There are lots of Minnesota travel guides around, but if you are headed north for a weekend getaway, you must have this easy-to-use little gem.

Take this ‘up north’ quiz

To whet your appetite for “up north,” see if you can answer these five questions posed by Larson.

  • What is Minnesota’s most visited historic mansion?

  • What is “the Lost 40” among Minnesota’s 17.4 million acres of forest land?

  • What city was listed as one of the 2018 Best Places to Live and Smartest Towns by Outdoor Magazine?

  • When you dine at the Palmer House Hotel & Restaurant in Sauk Centre, what author’s famous street is located feet from your table?

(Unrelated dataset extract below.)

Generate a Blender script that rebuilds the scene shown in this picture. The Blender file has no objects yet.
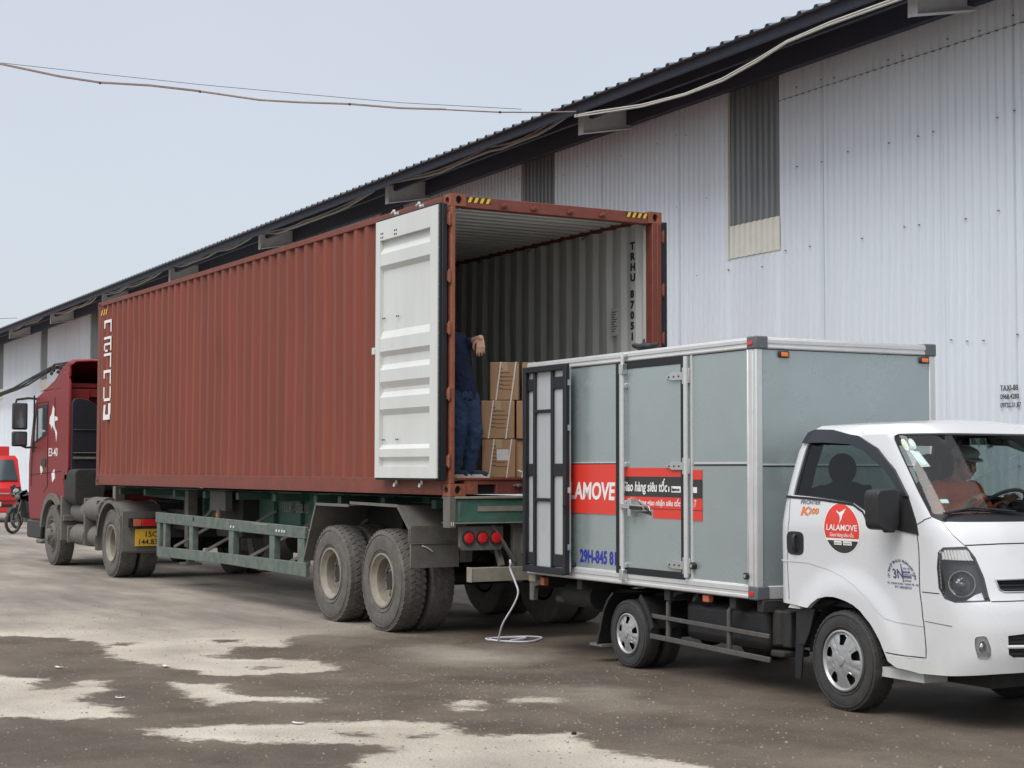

  • Name the longest ship on the Great Lakes.


  • Glensheen in Duluth.

  • A surveying error in 1882 is credited to the Lost 40 Scientific and Natural Area near Northome, which now has a trail loop that leads visitors past white and red pines more than 230 years old.

  • Crosby, Minn.

  • Sinclair Lewis‘ Main Street.

  • The Paul R. Tregurtha, at 1,013.5 feet, often can be seen from the outside deck of the Lake Superior Marine Museum in Duluth. Visitors can listen to her “talk” with the Aerial Lift Bridge.

“100 Things to do in Minnesota Northwoods Before You Die” is published by Reedy Press, $17.